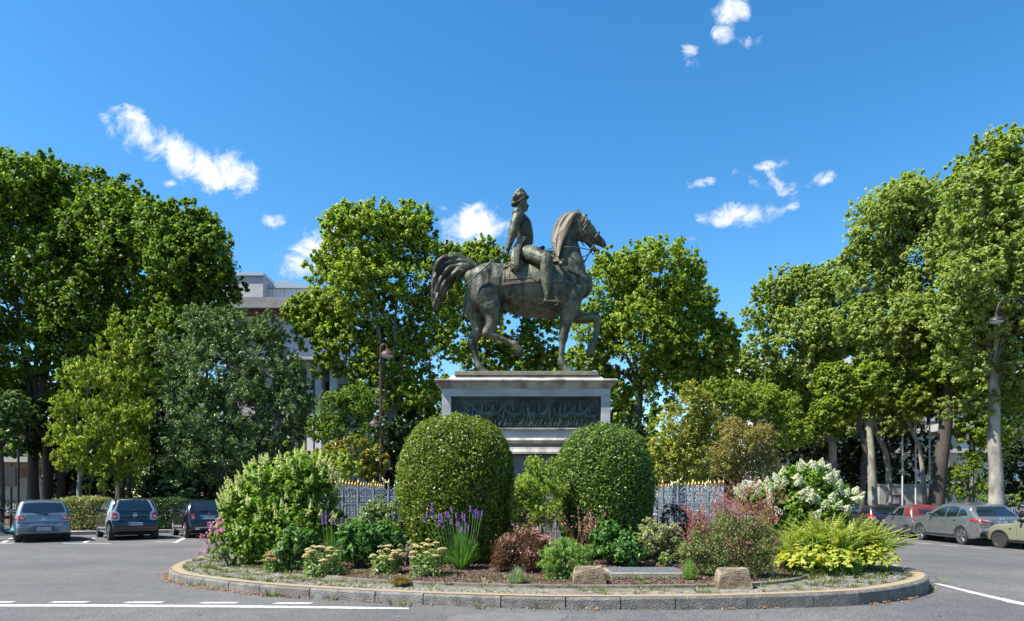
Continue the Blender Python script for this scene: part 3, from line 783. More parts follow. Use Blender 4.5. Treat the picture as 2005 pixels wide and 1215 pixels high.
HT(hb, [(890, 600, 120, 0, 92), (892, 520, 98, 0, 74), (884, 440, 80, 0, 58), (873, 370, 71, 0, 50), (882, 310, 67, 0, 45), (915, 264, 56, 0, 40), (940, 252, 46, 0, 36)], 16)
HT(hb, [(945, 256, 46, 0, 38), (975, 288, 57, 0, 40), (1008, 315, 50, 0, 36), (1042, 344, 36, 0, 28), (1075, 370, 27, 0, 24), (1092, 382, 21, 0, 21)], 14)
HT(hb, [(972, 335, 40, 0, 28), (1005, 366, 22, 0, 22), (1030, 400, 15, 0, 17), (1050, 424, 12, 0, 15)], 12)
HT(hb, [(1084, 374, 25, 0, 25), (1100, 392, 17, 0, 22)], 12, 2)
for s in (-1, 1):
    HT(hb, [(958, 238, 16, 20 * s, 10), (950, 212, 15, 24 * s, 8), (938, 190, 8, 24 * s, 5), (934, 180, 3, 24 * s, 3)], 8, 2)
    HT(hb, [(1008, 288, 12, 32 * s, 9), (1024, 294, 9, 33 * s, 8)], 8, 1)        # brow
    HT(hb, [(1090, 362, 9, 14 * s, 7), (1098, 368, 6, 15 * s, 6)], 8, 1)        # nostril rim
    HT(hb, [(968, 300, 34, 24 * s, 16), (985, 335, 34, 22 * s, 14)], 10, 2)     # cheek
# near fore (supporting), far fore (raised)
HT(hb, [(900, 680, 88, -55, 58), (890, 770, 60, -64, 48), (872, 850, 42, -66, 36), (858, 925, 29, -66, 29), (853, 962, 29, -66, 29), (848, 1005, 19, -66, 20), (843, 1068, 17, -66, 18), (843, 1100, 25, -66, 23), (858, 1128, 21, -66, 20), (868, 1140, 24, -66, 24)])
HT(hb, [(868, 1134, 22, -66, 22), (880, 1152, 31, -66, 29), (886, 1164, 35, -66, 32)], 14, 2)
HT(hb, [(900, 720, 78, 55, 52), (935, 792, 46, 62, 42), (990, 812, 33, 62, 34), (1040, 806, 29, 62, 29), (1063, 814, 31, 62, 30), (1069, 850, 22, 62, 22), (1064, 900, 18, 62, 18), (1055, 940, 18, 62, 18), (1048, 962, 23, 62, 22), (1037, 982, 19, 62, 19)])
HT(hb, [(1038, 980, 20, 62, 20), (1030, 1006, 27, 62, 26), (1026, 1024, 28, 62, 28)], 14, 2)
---
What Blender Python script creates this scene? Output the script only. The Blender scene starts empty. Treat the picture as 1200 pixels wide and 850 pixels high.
* * *
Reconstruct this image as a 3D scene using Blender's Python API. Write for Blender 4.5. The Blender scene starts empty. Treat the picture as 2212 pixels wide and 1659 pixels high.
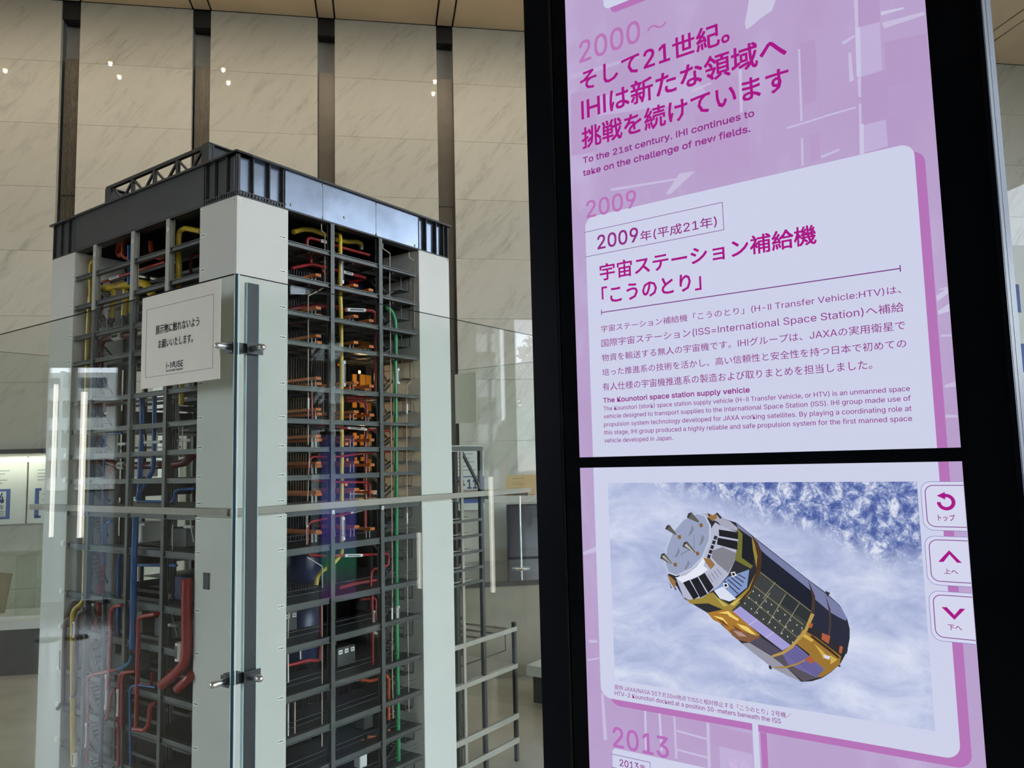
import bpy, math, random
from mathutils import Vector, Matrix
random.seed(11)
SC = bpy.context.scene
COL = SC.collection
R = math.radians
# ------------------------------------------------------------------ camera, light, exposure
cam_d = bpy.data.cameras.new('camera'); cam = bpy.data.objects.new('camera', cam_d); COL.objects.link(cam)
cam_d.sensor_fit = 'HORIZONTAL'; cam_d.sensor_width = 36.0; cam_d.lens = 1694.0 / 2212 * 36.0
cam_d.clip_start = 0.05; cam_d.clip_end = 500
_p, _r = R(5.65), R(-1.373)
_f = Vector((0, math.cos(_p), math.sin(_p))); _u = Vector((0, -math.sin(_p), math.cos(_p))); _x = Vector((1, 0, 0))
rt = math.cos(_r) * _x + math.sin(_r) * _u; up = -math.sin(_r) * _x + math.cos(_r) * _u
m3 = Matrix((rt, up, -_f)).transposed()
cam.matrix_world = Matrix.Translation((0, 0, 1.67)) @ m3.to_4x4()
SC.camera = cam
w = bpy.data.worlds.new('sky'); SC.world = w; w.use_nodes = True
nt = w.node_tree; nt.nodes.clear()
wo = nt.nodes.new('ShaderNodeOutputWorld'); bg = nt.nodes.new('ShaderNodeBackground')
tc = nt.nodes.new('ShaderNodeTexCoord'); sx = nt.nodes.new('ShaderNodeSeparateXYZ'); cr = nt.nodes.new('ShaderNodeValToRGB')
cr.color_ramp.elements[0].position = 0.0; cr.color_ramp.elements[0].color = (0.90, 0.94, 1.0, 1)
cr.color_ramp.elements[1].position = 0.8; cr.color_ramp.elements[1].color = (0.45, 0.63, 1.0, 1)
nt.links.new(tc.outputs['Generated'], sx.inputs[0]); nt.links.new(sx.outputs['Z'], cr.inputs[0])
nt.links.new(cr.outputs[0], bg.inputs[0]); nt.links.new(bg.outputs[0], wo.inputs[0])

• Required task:
Begin at the line that has "Continue the Blender"; stop after the line that has "28)], 14, 2)". Copy every line in that span exactly.

• Solution:
Continue the Blender Python script for this scene: part 3, from line 783. More parts follow. Use Blender 4.5. Treat the picture as 2005 pixels wide and 1215 pixels high.
HT(hb, [(890, 600, 120, 0, 92), (892, 520, 98, 0, 74), (884, 440, 80, 0, 58), (873, 370, 71, 0, 50), (882, 310, 67, 0, 45), (915, 264, 56, 0, 40), (940, 252, 46, 0, 36)], 16)
HT(hb, [(945, 256, 46, 0, 38), (975, 288, 57, 0, 40), (1008, 315, 50, 0, 36), (1042, 344, 36, 0, 28), (1075, 370, 27, 0, 24), (1092, 382, 21, 0, 21)], 14)
HT(hb, [(972, 335, 40, 0, 28), (1005, 366, 22, 0, 22), (1030, 400, 15, 0, 17), (1050, 424, 12, 0, 15)], 12)
HT(hb, [(1084, 374, 25, 0, 25), (1100, 392, 17, 0, 22)], 12, 2)
for s in (-1, 1):
    HT(hb, [(958, 238, 16, 20 * s, 10), (950, 212, 15, 24 * s, 8), (938, 190, 8, 24 * s, 5), (934, 180, 3, 24 * s, 3)], 8, 2)
    HT(hb, [(1008, 288, 12, 32 * s, 9), (1024, 294, 9, 33 * s, 8)], 8, 1)        # brow
    HT(hb, [(1090, 362, 9, 14 * s, 7), (1098, 368, 6, 15 * s, 6)], 8, 1)        # nostril rim
    HT(hb, [(968, 300, 34, 24 * s, 16), (985, 335, 34, 22 * s, 14)], 10, 2)     # cheek
# near fore (supporting), far fore (raised)
HT(hb, [(900, 680, 88, -55, 58), (890, 770, 60, -64, 48), (872, 850, 42, -66, 36), (858, 925, 29, -66, 29), (853, 962, 29, -66, 29), (848, 1005, 19, -66, 20), (843, 1068, 17, -66, 18), (843, 1100, 25, -66, 23), (858, 1128, 21, -66, 20), (868, 1140, 24, -66, 24)])
HT(hb, [(868, 1134, 22, -66, 22), (880, 1152, 31, -66, 29), (886, 1164, 35, -66, 32)], 14, 2)
HT(hb, [(900, 720, 78, 55, 52), (935, 792, 46, 62, 42), (990, 812, 33, 62, 34), (1040, 806, 29, 62, 29), (1063, 814, 31, 62, 30), (1069, 850, 22, 62, 22), (1064, 900, 18, 62, 18), (1055, 940, 18, 62, 18), (1048, 962, 23, 62, 22), (1037, 982, 19, 62, 19)])
HT(hb, [(1038, 980, 20, 62, 20), (1030, 1006, 27, 62, 26), (1026, 1024, 28, 62, 28)], 14, 2)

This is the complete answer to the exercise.